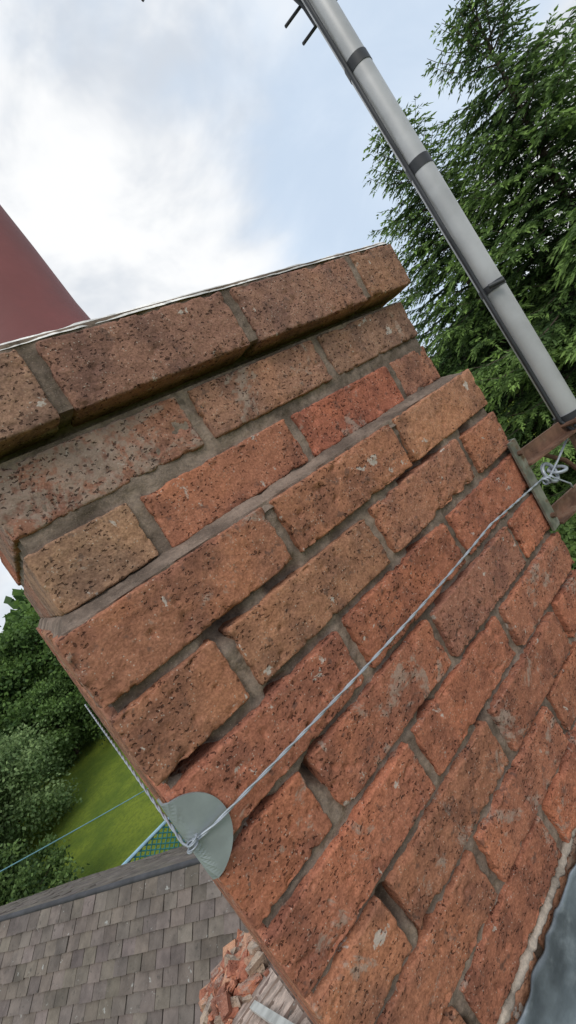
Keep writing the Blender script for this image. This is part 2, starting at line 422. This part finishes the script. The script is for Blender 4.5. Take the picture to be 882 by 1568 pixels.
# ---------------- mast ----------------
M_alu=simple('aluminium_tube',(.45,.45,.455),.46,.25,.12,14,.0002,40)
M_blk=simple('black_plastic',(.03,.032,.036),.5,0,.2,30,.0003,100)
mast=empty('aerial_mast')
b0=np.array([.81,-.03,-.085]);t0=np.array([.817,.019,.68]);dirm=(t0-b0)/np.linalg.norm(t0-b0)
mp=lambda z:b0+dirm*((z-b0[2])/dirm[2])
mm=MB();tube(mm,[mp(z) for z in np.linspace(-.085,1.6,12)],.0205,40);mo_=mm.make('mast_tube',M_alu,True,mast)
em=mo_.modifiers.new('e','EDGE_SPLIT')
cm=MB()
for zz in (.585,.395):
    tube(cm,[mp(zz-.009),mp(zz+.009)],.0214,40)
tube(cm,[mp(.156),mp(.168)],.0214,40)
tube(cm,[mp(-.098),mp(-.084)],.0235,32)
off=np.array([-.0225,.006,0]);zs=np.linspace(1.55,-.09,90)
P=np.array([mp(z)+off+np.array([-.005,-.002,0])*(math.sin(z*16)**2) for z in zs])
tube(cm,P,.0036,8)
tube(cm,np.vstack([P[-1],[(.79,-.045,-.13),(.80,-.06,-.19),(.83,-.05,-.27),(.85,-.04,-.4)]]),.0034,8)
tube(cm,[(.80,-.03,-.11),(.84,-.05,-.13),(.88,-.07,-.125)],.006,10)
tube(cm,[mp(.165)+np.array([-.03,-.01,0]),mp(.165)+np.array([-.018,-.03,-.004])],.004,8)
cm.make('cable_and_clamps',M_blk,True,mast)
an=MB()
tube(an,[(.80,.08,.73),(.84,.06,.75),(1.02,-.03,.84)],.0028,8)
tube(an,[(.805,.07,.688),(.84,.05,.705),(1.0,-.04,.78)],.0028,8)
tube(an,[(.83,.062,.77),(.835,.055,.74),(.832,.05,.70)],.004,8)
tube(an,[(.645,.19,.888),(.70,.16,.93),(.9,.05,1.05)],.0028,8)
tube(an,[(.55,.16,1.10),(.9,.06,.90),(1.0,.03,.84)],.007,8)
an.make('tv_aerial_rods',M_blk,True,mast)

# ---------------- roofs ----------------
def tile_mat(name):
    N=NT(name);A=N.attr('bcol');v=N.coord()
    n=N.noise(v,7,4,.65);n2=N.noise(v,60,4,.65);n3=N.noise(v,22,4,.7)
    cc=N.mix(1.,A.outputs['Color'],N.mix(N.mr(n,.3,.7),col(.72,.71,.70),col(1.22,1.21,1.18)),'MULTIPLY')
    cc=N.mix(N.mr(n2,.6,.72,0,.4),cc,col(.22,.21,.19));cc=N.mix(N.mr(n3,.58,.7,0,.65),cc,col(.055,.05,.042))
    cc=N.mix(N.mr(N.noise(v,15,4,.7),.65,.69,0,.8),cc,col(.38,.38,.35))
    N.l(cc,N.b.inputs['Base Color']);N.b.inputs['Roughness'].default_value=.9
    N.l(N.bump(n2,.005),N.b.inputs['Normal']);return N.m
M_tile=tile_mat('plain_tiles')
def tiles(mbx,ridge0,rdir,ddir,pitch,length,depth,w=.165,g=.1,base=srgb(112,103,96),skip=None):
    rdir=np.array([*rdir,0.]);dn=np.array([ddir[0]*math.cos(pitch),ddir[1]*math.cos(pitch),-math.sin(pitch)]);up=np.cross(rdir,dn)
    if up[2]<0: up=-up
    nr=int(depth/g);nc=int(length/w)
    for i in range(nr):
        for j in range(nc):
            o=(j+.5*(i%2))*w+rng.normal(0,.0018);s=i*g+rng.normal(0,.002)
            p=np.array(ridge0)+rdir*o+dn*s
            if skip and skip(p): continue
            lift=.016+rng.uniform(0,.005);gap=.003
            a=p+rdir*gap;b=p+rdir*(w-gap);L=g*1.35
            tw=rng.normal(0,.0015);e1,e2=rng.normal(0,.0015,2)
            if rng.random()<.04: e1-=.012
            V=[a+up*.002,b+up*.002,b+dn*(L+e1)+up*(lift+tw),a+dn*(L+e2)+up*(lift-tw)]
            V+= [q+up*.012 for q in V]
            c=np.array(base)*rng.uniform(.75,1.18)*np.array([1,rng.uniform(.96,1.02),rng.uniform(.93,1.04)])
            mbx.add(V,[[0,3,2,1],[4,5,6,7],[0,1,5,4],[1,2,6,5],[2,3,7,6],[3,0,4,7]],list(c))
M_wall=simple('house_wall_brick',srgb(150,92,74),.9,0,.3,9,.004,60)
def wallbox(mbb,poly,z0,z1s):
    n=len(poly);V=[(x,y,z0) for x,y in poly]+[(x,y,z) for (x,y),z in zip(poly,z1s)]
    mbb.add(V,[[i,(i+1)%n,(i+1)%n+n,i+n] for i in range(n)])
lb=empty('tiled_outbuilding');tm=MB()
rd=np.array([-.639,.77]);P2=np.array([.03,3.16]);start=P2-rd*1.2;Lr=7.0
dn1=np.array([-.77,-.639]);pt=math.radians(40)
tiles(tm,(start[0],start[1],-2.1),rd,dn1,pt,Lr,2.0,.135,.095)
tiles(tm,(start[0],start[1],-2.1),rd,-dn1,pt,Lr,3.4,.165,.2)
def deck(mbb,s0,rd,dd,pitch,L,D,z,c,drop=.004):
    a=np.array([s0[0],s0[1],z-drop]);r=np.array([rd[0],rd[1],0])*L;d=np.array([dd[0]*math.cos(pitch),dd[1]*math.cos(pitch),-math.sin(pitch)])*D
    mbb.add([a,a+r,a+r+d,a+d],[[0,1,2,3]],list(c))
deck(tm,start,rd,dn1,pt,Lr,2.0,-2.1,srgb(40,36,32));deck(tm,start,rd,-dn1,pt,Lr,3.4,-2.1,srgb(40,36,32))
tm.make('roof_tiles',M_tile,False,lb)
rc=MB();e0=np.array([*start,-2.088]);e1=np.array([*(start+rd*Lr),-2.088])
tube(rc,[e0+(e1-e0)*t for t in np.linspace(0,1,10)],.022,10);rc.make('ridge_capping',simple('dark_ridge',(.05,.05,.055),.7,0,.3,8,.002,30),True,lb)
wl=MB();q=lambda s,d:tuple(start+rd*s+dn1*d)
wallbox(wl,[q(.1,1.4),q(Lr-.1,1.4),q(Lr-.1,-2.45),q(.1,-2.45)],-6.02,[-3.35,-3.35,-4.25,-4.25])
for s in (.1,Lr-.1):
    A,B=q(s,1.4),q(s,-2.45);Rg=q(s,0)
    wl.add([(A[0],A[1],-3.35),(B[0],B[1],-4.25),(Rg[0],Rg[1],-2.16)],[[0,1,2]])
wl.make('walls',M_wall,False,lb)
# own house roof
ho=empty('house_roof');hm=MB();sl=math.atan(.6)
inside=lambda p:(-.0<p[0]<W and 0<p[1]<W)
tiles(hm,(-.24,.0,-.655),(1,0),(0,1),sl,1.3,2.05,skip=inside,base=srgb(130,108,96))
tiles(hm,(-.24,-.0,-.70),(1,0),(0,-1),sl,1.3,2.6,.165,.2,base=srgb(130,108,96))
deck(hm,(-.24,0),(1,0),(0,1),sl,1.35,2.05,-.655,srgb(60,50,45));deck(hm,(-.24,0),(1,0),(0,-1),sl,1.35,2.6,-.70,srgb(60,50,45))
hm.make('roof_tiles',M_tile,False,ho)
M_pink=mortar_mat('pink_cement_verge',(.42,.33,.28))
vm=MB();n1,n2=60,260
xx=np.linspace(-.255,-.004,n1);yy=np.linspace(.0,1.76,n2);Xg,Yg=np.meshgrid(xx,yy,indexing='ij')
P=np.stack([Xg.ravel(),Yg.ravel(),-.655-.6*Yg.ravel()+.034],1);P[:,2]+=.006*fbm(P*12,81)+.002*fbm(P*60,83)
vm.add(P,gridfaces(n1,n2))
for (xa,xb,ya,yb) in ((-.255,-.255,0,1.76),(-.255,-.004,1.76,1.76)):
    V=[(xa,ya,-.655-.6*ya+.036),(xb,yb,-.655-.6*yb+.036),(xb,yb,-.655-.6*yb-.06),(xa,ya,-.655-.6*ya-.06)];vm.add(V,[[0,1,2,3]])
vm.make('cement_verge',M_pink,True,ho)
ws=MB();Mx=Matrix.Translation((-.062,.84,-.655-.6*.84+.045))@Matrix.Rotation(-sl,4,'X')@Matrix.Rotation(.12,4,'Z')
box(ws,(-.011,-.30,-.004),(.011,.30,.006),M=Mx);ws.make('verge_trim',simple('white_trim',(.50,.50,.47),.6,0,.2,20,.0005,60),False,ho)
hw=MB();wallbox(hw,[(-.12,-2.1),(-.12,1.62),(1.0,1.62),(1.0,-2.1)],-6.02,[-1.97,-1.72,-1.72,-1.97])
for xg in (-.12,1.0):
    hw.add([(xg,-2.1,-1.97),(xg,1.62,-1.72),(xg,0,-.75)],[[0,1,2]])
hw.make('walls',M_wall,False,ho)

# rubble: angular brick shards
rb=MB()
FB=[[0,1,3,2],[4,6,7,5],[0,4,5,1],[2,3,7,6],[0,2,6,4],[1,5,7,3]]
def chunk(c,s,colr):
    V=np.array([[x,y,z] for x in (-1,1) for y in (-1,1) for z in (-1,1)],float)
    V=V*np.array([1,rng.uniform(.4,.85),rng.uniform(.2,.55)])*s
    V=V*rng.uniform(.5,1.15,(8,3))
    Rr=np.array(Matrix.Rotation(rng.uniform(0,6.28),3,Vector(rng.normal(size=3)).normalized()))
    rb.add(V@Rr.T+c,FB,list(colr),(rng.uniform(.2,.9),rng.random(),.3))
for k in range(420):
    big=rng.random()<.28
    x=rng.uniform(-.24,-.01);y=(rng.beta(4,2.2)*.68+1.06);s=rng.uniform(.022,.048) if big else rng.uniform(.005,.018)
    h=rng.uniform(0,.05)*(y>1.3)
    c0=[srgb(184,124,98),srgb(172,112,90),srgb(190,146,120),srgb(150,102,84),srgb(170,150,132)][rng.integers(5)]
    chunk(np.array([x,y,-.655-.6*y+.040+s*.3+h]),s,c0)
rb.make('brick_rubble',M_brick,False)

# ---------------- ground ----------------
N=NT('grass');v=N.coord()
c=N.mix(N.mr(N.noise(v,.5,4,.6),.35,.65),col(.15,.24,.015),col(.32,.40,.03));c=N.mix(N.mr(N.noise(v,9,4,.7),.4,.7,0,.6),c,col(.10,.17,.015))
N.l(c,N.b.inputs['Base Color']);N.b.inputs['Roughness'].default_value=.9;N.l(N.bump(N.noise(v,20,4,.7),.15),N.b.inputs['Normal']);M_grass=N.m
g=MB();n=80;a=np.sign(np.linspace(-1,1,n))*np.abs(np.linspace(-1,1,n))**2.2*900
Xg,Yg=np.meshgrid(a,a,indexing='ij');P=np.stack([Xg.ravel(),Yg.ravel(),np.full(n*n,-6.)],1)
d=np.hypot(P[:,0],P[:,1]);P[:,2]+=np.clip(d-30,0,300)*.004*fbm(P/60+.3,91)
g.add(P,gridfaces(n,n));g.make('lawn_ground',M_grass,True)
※
From the first line of the material down to the line containing "an.make('tv_aerial_rods',M_blk,True,mast)", inclusive, return each line exactly, skipping any picture.

Problem solution:
Keep writing the Blender script for this image. This is part 2, starting at line 422. This part finishes the script. The script is for Blender 4.5. Take the picture to be 882 by 1568 pixels.
# ---------------- mast ----------------
M_alu=simple('aluminium_tube',(.45,.45,.455),.46,.25,.12,14,.0002,40)
M_blk=simple('black_plastic',(.03,.032,.036),.5,0,.2,30,.0003,100)
mast=empty('aerial_mast')
b0=np.array([.81,-.03,-.085]);t0=np.array([.817,.019,.68]);dirm=(t0-b0)/np.linalg.norm(t0-b0)
mp=lambda z:b0+dirm*((z-b0[2])/dirm[2])
mm=MB();tube(mm,[mp(z) for z in np.linspace(-.085,1.6,12)],.0205,40);mo_=mm.make('mast_tube',M_alu,True,mast)
em=mo_.modifiers.new('e','EDGE_SPLIT')
cm=MB()
for zz in (.585,.395):
    tube(cm,[mp(zz-.009),mp(zz+.009)],.0214,40)
tube(cm,[mp(.156),mp(.168)],.0214,40)
tube(cm,[mp(-.098),mp(-.084)],.0235,32)
off=np.array([-.0225,.006,0]);zs=np.linspace(1.55,-.09,90)
P=np.array([mp(z)+off+np.array([-.005,-.002,0])*(math.sin(z*16)**2) for z in zs])
tube(cm,P,.0036,8)
tube(cm,np.vstack([P[-1],[(.79,-.045,-.13),(.80,-.06,-.19),(.83,-.05,-.27),(.85,-.04,-.4)]]),.0034,8)
tube(cm,[(.80,-.03,-.11),(.84,-.05,-.13),(.88,-.07,-.125)],.006,10)
tube(cm,[mp(.165)+np.array([-.03,-.01,0]),mp(.165)+np.array([-.018,-.03,-.004])],.004,8)
cm.make('cable_and_clamps',M_blk,True,mast)
an=MB()
tube(an,[(.80,.08,.73),(.84,.06,.75),(1.02,-.03,.84)],.0028,8)
tube(an,[(.805,.07,.688),(.84,.05,.705),(1.0,-.04,.78)],.0028,8)
tube(an,[(.83,.062,.77),(.835,.055,.74),(.832,.05,.70)],.004,8)
tube(an,[(.645,.19,.888),(.70,.16,.93),(.9,.05,1.05)],.0028,8)
tube(an,[(.55,.16,1.10),(.9,.06,.90),(1.0,.03,.84)],.007,8)
an.make('tv_aerial_rods',M_blk,True,mast)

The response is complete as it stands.